2012-07-07 18:55:27

Sea Sunday: Mariners not invisible to the eyes of God

On the occasion of Sea Sunday, which this year will be celebrated around the world on July 8, the Pontifical Council for the Pastoral Care of Migrants and Itinerant People has published the Message for the Day of the Sea. The message notes that “seafarers and their families are not invisible to the eyes of God and the Church. For over ninety years the Apostolate of the Sea has recognised their hard work, their difficulties and their sufferings through pastoral care offered by its chaplains and volunteers. On the annual Sea Sunday, we hope that our Christian communities and society in general will, first of all, recognise the people of the sea as human beings who contribute to making our lives more comfortable, and then give thanks for the work and sacrifices.”

Below please find the full text of the Message for Sea Sunday 2012 from the Pontifical Council for the Pastoral Care of Migrants and Itinerant People:

Message for Sea Sunday 2012
8 July 2012

Before globalization the maritime industry played an important role in shipping consumables, raw material and finished products around the globe and also in transporting a great number of migrants.
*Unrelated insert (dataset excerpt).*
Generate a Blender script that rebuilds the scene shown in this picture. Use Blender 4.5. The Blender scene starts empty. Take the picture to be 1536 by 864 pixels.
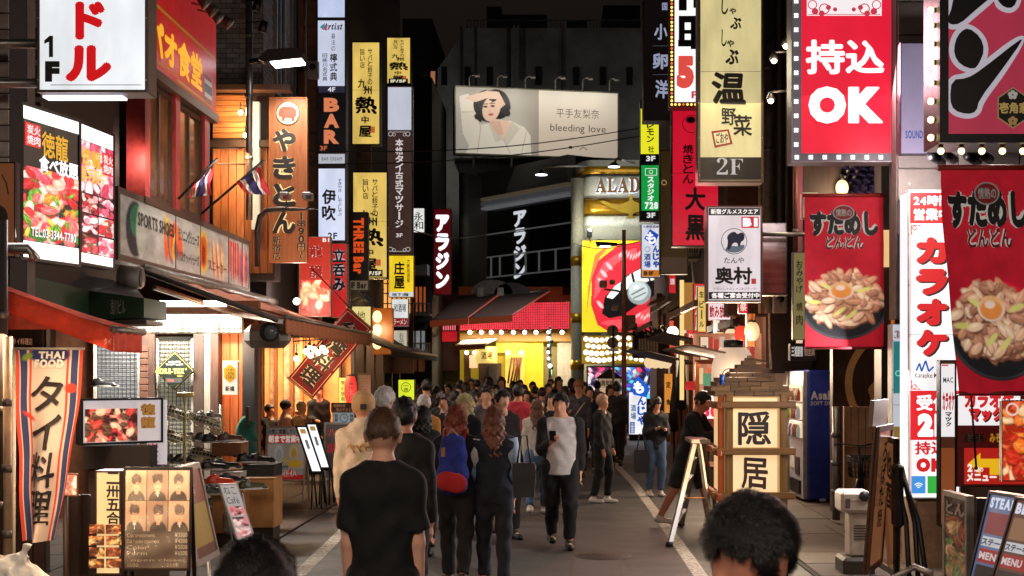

Even more today when 90% of global trade is moved by sea together with millions of passengers travelling for pleasure on board cruise ships.New ports built far away from city centres, fast turnaround of vessels and limited time to come ashore often make seafarers invisible to society, unless a pirates’ attack or a shipwreck happens and they are in the news for a short time.
However, seafarers and their families are not invisible to God and to the Church. Their hard work, difficulties and sufferings have been recognized for more than ninety years through the pastoral care offered by the chaplains and volunteers of the Apostleship of the Sea.
We see seafarers as a professionally qualified workforce, capable of performing their job often in very dangerous situations including pirate attacks and unpredictable severe weather.
We see seafarers working in substandard conditions on board old and rusted vessels, victims of criminalization, abandoned and often with their salary not paid on time or not paid at all.
We see seafarers docking in foreign lands in need of a welcoming smile, a word of consolation and support, transport into town, a place to relax without suffering discrimination for their nationality, colour or beliefs.
We see seafarers as family members, forced to live far away from loved ones and friends for many months at a time, sharing the limited space of the vessel with other crew members of different nationalities.
We see seafarers as individuals who show in simple ways their deep trust in God, seeking guidance and strength by attending mass and prayer services or praying privately.
Through Sea Sunday each year, we want our Christian communities and society at large first of all to recognize seafarers as human beings who contribute to make our life more comfortable and to give thanks for their work and sacrifices.
We also hope to publicise that they need protection from abuse and exploitation. For this reason we renew our appeal that the Maritime Labour Convention 2006 (MLC 2006) be ratified as soon as possible to guarantee full protection and decent working conditions for the more than 1.2 million seafarers around the world.
The Apostleship of the Sea is known worldwide as Stella Maris, the Star of the Sea.
We pray to Our Lady, Star of the Sea, to protect the people of the sea and guide them to secure havens.